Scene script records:
○ ○ ○ ○ ○ ○ ○
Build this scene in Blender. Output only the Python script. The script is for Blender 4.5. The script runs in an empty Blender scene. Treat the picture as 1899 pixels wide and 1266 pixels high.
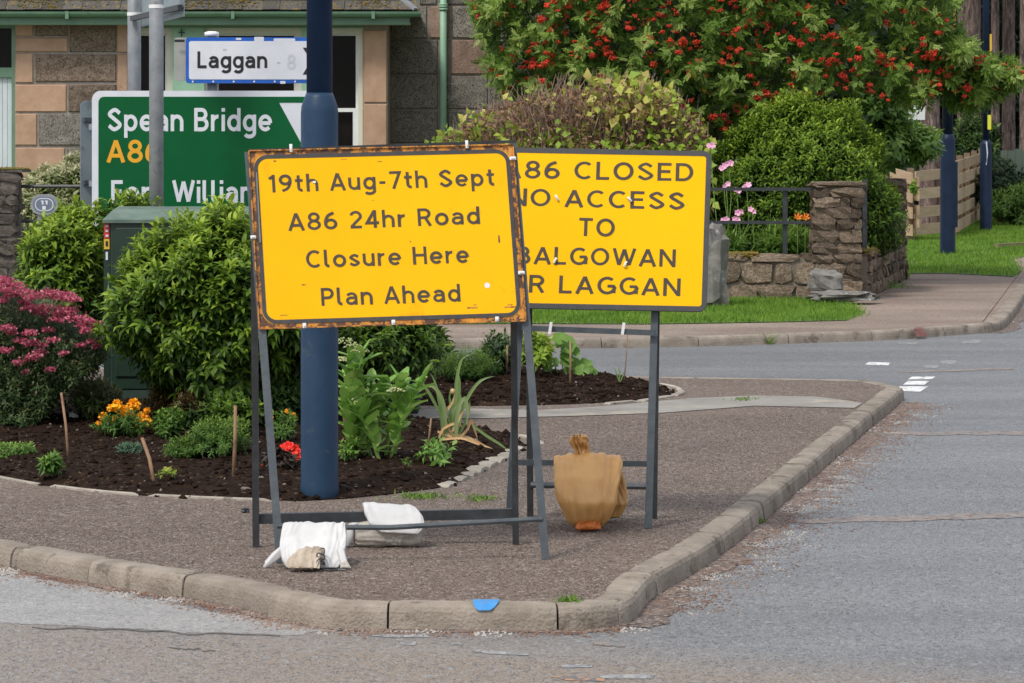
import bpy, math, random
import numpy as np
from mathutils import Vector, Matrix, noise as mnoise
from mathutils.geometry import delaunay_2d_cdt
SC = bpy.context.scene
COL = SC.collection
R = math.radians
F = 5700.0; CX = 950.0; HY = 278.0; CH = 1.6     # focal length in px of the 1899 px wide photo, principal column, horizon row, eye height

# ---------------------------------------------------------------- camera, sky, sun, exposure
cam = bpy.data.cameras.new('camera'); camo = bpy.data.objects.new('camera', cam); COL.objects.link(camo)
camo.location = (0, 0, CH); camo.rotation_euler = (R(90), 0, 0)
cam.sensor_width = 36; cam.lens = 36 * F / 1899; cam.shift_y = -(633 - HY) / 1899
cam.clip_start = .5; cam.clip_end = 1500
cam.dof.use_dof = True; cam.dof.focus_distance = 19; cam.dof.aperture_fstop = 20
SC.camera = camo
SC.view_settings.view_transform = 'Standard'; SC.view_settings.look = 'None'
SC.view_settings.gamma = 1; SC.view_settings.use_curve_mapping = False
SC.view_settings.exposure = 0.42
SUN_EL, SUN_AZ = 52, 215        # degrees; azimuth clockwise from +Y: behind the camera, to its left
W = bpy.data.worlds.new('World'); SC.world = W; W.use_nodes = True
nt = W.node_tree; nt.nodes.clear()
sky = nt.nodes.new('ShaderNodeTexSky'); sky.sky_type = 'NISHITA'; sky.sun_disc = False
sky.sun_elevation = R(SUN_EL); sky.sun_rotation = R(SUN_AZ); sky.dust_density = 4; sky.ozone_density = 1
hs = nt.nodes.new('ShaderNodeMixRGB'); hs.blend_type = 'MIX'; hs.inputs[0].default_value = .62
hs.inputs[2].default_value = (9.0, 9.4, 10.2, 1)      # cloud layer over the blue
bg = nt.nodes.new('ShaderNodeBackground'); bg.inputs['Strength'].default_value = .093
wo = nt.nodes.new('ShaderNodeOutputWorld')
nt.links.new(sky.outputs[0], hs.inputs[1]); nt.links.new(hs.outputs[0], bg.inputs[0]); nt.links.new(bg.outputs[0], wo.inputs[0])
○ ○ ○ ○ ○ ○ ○
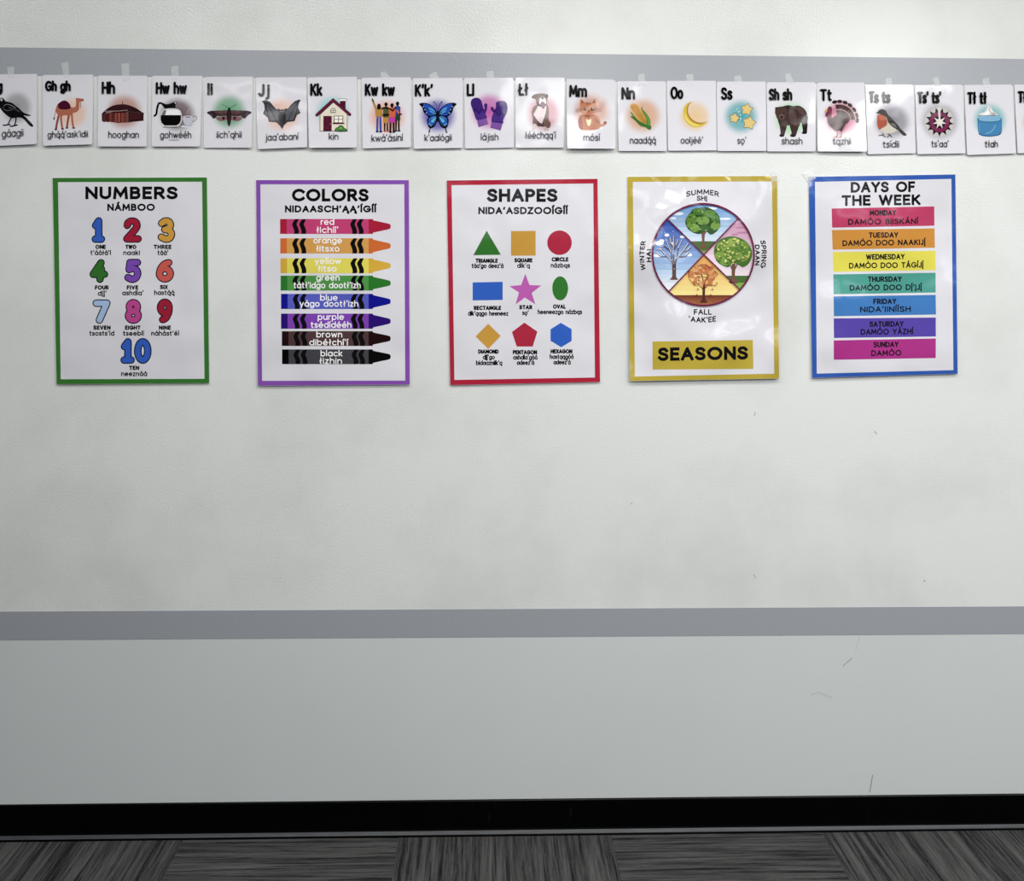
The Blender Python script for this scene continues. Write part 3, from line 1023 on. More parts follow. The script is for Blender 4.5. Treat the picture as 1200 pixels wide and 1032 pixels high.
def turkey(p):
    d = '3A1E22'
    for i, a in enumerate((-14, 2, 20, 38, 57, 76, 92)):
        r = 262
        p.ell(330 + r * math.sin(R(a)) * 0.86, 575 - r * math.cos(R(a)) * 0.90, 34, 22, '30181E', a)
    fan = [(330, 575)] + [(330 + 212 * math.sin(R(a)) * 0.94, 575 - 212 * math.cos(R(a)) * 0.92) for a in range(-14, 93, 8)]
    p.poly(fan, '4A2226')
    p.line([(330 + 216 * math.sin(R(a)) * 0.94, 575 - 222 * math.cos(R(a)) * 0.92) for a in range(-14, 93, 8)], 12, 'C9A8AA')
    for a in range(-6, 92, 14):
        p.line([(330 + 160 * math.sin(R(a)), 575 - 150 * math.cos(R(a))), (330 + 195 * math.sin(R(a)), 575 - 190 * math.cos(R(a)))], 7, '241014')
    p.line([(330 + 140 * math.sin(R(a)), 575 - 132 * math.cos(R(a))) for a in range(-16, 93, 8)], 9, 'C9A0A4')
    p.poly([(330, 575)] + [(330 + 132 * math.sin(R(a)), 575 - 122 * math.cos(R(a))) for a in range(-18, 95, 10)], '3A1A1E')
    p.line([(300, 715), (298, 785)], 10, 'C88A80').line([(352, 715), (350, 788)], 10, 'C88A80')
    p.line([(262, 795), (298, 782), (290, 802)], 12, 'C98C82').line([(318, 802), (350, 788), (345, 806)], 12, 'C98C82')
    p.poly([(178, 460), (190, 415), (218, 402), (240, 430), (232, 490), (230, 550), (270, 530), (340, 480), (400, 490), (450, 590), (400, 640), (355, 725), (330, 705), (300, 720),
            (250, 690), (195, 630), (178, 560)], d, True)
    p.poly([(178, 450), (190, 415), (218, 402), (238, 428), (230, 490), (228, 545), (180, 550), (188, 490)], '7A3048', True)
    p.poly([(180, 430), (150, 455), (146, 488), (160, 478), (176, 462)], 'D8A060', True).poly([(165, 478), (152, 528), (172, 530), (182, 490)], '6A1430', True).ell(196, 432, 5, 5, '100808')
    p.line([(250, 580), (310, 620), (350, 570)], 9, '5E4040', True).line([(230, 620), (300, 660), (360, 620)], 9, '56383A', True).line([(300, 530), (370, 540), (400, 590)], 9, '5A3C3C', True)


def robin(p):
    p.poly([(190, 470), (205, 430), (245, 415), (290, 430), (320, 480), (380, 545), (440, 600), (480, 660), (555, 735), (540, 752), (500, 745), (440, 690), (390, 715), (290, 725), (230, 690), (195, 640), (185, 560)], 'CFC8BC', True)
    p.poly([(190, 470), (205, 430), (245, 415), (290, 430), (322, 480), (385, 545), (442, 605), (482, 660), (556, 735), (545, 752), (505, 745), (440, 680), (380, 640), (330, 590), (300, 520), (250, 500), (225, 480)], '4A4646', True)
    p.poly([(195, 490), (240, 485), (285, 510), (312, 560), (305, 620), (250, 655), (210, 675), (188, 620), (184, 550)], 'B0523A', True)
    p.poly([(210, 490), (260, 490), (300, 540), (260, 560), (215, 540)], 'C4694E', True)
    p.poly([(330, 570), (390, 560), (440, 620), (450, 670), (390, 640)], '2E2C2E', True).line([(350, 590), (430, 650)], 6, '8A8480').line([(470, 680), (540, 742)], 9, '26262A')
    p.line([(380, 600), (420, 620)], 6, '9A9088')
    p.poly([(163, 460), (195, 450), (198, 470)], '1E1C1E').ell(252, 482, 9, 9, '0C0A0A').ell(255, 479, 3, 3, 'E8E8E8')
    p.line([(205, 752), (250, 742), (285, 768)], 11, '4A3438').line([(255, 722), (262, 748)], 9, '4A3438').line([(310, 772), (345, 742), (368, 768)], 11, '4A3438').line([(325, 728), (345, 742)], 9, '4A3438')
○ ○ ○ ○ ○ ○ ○
__Task instructions__. Reproduce the entries exactly, from the line with "Build this scene" to the line with "F = 5700.0;", both lines included, keeping no pictures.

__Result__.
Build this scene in Blender. Output only the Python script. The script is for Blender 4.5. The script runs in an empty Blender scene. Treat the picture as 1899 pixels wide and 1266 pixels high.
import bpy, math, random
import numpy as np
from mathutils import Vector, Matrix, noise as mnoise
from mathutils.geometry import delaunay_2d_cdt
SC = bpy.context.scene
COL = SC.collection
R = math.radians
F = 5700.0; CX = 950.0; HY = 278.0; CH = 1.6     # focal length in px of the 1899 px wide photo, principal column, horizon row, eye height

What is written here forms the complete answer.